++++ EXTRACTED INFORMATION ++++

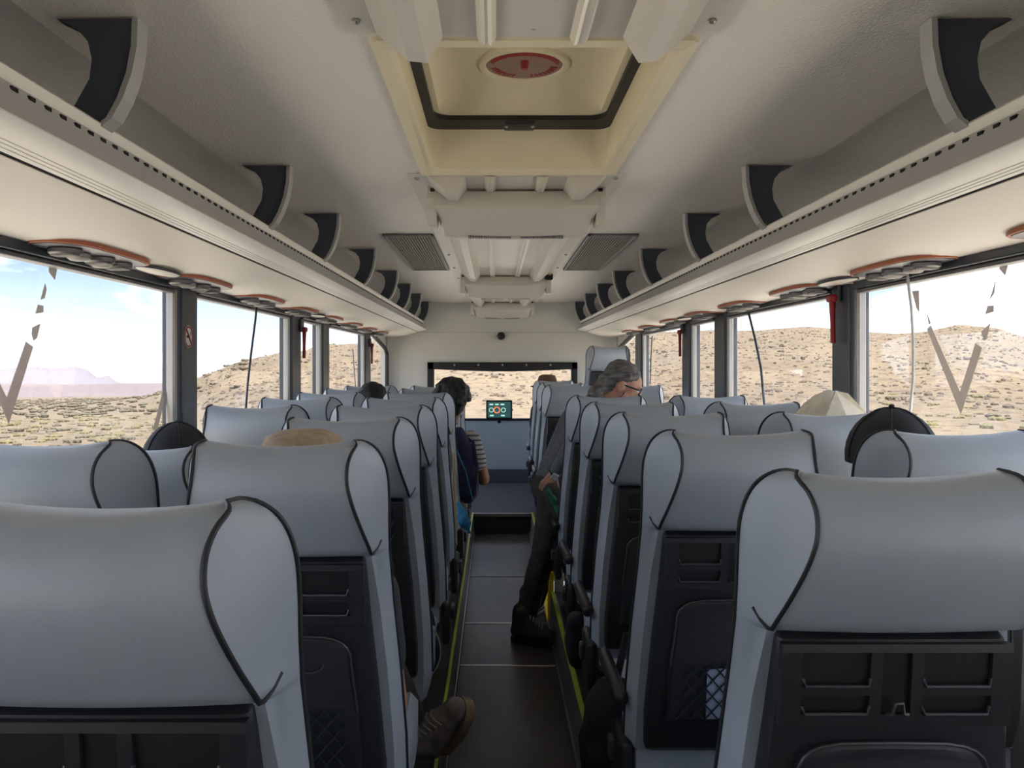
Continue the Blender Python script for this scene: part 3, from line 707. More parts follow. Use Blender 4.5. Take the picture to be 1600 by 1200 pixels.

++++
++++ EXTRACTED INFORMATION ++++

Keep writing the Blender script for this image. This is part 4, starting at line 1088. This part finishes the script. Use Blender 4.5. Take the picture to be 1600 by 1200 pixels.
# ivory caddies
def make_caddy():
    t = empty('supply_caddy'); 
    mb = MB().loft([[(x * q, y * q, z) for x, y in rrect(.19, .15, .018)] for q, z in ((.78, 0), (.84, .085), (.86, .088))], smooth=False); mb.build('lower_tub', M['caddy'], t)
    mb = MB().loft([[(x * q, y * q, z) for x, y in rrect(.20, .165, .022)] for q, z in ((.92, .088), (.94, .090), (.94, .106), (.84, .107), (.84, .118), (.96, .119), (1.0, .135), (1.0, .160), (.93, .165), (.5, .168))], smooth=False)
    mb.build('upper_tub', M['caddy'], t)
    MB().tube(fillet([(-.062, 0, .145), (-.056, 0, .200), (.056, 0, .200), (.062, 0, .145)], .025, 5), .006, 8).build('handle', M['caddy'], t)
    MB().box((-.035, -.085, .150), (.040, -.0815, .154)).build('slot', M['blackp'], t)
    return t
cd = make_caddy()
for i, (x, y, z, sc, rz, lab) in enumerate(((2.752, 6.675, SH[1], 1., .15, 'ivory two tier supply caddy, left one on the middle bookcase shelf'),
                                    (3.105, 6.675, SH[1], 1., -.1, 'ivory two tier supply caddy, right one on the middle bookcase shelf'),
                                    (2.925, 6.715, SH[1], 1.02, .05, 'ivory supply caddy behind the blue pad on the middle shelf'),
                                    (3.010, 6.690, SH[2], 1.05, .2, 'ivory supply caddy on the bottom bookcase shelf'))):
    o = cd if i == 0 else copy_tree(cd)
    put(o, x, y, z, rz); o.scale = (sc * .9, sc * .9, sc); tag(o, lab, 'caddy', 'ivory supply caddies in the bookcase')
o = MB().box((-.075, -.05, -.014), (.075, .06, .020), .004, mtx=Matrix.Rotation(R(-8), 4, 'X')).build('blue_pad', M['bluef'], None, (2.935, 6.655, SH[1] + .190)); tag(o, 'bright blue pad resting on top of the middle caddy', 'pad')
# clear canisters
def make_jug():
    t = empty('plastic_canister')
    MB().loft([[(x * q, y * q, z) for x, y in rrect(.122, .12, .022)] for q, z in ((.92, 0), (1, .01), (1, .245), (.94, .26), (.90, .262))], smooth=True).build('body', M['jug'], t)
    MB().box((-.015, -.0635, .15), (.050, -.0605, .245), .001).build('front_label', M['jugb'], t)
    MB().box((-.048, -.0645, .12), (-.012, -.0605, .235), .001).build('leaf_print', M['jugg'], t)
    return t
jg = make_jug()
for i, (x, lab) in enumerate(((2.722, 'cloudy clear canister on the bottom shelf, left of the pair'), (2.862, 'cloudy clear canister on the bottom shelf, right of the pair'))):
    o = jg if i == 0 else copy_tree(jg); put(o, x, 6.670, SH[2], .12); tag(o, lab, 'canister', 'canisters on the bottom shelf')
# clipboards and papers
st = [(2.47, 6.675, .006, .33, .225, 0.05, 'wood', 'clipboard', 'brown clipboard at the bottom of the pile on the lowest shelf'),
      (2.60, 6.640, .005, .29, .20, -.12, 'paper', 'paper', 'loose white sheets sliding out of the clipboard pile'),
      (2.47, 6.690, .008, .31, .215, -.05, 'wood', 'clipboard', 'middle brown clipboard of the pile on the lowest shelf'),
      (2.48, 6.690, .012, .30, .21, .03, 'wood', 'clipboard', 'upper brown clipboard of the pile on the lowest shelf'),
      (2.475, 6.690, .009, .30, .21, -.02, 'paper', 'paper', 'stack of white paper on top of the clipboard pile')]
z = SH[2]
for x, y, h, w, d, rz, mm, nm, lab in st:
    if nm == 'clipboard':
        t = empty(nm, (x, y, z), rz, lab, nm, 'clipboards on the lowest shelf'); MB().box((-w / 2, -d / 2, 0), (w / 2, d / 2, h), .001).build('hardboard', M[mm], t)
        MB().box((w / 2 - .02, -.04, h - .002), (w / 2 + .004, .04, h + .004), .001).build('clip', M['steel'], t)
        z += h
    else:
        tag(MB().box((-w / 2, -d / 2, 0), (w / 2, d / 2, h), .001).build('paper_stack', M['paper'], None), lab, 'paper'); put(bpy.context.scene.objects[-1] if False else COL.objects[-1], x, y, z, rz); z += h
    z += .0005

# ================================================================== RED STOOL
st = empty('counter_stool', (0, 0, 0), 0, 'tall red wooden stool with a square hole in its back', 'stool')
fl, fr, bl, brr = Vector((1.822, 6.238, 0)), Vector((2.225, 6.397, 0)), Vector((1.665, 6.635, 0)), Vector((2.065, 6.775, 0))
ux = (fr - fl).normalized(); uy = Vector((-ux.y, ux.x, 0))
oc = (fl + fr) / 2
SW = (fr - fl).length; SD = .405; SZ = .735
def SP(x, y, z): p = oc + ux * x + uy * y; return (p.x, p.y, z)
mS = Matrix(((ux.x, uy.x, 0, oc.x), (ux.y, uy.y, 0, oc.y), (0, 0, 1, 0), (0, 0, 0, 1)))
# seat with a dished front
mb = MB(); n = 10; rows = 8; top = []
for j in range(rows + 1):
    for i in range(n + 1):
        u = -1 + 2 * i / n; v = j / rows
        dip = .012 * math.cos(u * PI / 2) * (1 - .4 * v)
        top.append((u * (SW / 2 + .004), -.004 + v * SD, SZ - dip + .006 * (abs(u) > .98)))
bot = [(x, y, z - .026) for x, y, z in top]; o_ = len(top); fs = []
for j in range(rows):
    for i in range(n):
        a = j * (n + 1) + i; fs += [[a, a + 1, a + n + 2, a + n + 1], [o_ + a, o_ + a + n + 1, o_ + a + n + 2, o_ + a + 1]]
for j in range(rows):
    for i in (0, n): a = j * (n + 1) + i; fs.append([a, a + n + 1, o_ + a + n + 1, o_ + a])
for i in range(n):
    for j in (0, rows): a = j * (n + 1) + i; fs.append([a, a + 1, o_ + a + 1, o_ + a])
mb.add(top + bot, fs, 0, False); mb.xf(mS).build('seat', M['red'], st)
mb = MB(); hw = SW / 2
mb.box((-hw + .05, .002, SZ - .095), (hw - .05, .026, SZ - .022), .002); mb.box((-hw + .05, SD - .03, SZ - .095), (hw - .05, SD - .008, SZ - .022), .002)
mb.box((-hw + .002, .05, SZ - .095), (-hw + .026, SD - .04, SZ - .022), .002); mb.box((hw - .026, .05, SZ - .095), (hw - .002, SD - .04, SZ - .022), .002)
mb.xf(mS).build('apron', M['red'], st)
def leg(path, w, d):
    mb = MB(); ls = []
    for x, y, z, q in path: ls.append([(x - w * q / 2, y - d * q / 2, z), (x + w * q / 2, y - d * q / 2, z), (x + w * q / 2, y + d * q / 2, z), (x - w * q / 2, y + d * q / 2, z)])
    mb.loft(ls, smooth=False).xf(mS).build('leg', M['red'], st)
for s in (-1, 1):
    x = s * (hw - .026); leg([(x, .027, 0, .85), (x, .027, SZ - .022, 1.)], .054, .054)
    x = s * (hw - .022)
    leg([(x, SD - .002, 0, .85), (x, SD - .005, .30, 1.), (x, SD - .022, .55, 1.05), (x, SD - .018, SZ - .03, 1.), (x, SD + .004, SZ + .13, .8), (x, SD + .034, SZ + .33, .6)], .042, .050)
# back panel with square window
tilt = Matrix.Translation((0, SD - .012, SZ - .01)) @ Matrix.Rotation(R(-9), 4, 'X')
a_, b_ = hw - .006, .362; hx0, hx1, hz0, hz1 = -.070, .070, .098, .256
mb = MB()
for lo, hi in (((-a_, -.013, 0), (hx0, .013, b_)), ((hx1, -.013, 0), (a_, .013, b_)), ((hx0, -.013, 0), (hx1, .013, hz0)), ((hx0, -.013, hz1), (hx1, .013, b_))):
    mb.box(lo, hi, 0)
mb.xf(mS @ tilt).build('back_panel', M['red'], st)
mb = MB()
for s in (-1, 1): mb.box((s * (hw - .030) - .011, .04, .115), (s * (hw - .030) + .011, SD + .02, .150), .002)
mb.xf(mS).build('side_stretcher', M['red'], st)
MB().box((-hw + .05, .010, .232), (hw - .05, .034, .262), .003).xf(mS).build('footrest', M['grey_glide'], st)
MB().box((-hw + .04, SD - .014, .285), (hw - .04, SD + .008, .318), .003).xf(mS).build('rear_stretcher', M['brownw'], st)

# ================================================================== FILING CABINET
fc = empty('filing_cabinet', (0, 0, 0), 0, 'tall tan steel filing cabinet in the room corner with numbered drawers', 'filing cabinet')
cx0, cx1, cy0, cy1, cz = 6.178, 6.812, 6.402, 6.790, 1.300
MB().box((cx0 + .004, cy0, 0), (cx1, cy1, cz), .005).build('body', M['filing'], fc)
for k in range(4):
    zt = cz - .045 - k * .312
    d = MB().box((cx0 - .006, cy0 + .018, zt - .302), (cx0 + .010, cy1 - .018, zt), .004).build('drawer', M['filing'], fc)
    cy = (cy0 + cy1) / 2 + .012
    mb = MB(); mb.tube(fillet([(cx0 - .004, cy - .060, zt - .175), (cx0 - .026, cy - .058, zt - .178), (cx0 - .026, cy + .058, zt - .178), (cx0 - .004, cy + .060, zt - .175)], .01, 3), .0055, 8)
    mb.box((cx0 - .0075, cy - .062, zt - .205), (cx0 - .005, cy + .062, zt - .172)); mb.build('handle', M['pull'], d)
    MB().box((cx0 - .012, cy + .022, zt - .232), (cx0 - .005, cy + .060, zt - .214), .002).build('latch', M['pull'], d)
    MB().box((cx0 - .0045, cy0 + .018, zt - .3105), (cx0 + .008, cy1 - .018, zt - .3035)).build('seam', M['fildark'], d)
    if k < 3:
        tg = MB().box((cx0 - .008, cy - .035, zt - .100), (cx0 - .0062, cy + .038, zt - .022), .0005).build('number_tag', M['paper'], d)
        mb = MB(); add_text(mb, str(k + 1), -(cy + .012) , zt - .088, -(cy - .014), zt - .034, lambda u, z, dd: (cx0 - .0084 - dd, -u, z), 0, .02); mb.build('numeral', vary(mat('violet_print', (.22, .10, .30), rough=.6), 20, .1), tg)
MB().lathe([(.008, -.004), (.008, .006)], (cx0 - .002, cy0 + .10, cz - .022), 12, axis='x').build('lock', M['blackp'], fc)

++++

**SET PROBLEM:** Extract all lines containing the word "picture".

**OUTPUT FOR THIS EXERCISE:**
Continue the Blender Python script for this scene: part 3, from line 707. More parts follow. Use Blender 4.5. Take the picture to be 1600 by 1200 pixels.
Keep writing the Blender script for this image. This is part 4, starting at line 1088. This part finishes the script. Use Blender 4.5. Take the picture to be 1600 by 1200 pixels.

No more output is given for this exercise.